La historia cuenta que Shah Jahan mandó construirlo en honor a su esposa Mumtaz Mahal, que murió dando a luz a su hijo número catorce. Pero una cosa es leerlo y otra muy distinta es estar ahí, frente a ese monumento de mármol blanco que brilla diferente con cada hora del día. Por la mañana parece un sueño, al atardecer se tiñe de dorado y, de noche, con la luz de la luna, se vuelve casi azul. Como si el amor tuviera sus propias estaciones.


Estar ahí me conmovió más de lo que esperaba. Tal vez porque no es un monumento al romance, sino al duelo. Es el amor en su forma más pura: la que no se rinde ante la muerte. Ese hombre perdió a su gran amor y decidió inmortalizarla. Y pensé: si el amor puede construir algo así, también puede cambiar el mundo.
El Taj Mahal me hizo creer que sí existe el amor eterno, pero no necesariamente como nos lo pintan.
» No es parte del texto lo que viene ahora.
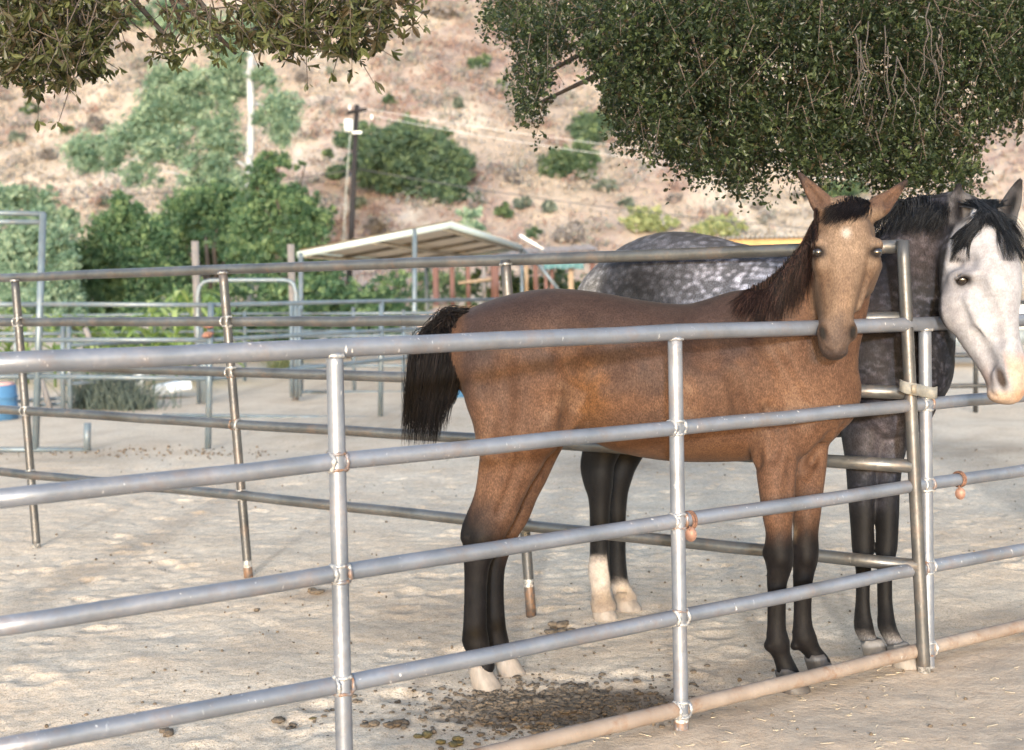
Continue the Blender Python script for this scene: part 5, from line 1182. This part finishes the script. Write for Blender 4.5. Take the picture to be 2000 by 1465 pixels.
# barn with orange eaves behind the horses
t = thing('long_barn', 'long low barn with an orange eave board and corrugated roof edge', 'barn', G(1600, 680)); zb_ = 40
A, B_ = W(1395, 471, zb_), W(1720, 466, zb_); d = B_-A; L = np.linalg.norm(d); az = math.atan2(d[1], d[0])
MB().box((A+B_)/2-[0, 0, .1], (L, .08, .26), az).build('eave_board', plain_mat('orange_board', (.38, .235, .10), .7, 0, .15, 4), t)
V = []
for k in range(161): p = A+d*k/160+np.array([0, -.12, .07+.05*math.sin(k*1.35)]); V += [p, p+[.05, 5, .06]]
V = np.array(V); Fc = [(2*i, 2*i+2, 2*i+3, 2*i+1) for i in range(160)]; mk('roof', np.concatenate([V, V+[0, 0, .02]]), Fc+[(q[3]+322, q[2]+322, q[1]+322, q[0]+322) for q in Fc], TINW, t, False)
for k in range(6): p = A+d*(k+.1)/5.3; MB().box((p[0], p[1]+.1, p[2]/2-.1), (.14, .14, p[2]-.2)).build('post', TANW, t)
MB().box(((A+B_)/2)*[1, 1, 0]+[0, 3.5, 1.25], (L*.98, .1, 2.5), az).build('back_wall', REDW, t)
# utility pole, wires
zp = 46; bt = W(678, 640, zp); tp = W(697, 205, zp)
t = thing('utility_pole', 'dark leaning utility pole with a white transformer box and crossarm', 'utility pole', (bt[0], bt[1], 0))
MB().tube(np.array([[bt[0]-.02, bt[1], -.3], bt, (bt+tp)/2, tp]), [.125, .12, .105, .085], 12).build('pole', POLEM, t)
MB().box(W(697, 217, zp-.12), (1.1, .1, .11), -.85).build('crossarm', POLEM, t)
MB().tube(np.array([W(681, 257, zp-.2), W(681, 234, zp-.2)]), .16, 14).build('transformer', WHITE, t)
MB().box(W(697, 259, zp-.18), (.36, .08, .09)).build('bracket', WHITE, t)
for (px, py) in ((683, 208), (712, 212), (726, 226)): MB().tube(np.array([W(px, py+7, zp-.15), W(px, py-2, zp-.15)]), .04, 8).build('insulator', WHITE, t)
P2(MB(), [(684, 262), (678, 340), (671, 470), (668, 560)], zp-.25, .018, 5).build('ground_wire', plain_mat('grey_cable', (.35, .38, .36), .5), t)
def wire(lb, p0, p1, z0, z1, sag, r, mt):
    A, B_ = W(*p0, z0), W(*p1, z1); q = [A+(B_-A)*s_-np.array([0, 0, sag*4*s_*(1-s_)]) for s_ in np.linspace(0, 1, 24)]
    tag(MB().tube(np.array(q), r, 5).build('overhead_wire', mt), lb, 'wire')
CABL = plain_mat('dark_cable', (.05, .05, .06), .6); CABW = plain_mat('pale_cable', (.55, .57, .60), .5)
wire('upper pale power wire running right from the crossarm', (714, 212), (1700, 330), zp, 44, .25, .008, CABW)
wire('lower pale power wire running right from the crossarm', (728, 226), (1700, 352), zp, 44, .3, .008, CABW)
wire('thick dark cable running right from halfway up the utility pole', (690, 328), (2150, 478), zp, 42, .5, .016, CABL)
wire('dark cable running left from halfway up the utility pole', (690, 332), (-150, 395), zp, 46, .3, .018, CABL)
# barrels and odds and ends
def barrel(px, yt, yb, z, lb, lid):
    t = thing('plastic_barrel', lb, 'barrel', G(px, yb)); b_ = W(px, yb, z); tpz = W(px, yt, z)[2]; h_ = tpz; b_ = np.array([b_[0], b_[1], 0]); r_ = .29
    prof = [(0, .93), (.02, 1), (.30, 1), (.32, 1.04), (.36, 1.04), (.38, 1), (.62, 1), (.64, 1.04), (.68, 1.04), (.70, 1), (.96, .99), (1, .93)]
    MB().tube(np.array([b_+[0, 0, h_*q[0]] for q in prof]), [r_*q[1] for q in prof], 24).build('body', plain_mat('blue_plastic', (.06, .16, .30), .5, 0, .2, 6), t)
    MB().tube(np.array([b_+[0, 0, h_+.001], b_+[0, 0, h_+.035]]), r_*.9, 20).build('lid', lid, t)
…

No es el que dura para siempre entre dos personas, sino el que deja huella; el que inspira a otros, el que trasciende el tiempo y las formas.
La octava maravilla
Al final de este recorrido, entendí que las maravillas no están hechas de piedra, ni de mármol, ni de historia. Están hechas de lo que sientes al visitarlas.
De la emoción que te sacude cuando el sol baja por las escaleras de Chichén Itzá, del silencio que te envuelve en Machu Picchu, del eco histórico en el Coliseo, del asombro desértico en Petra, del vértigo de la Muralla, de la esperanza que se respira en Río o del amor que late en el Taj Mahal.
Cada lugar me enseñó algo distinto, pero todas coincidieron en lo mismo: lo verdaderamente maravilloso no está afuera, sino adentro. Visitarlas me transformó, por las versiones de mí que descubrí en cada destino.
Y así, después de recorrer siete países y cumplir un sueño que comenzó sin planearse, creo que encontré la octava maravilla del mundo: la capacidad de seguir maravillándome.
De mirar con asombro lo cotidiano.
De entender que el verdadero viaje no siempre implica maletas ni boletos, sino aprender a ver el mundo, y a uno mismo, con los ojos abiertos y el corazón ligero.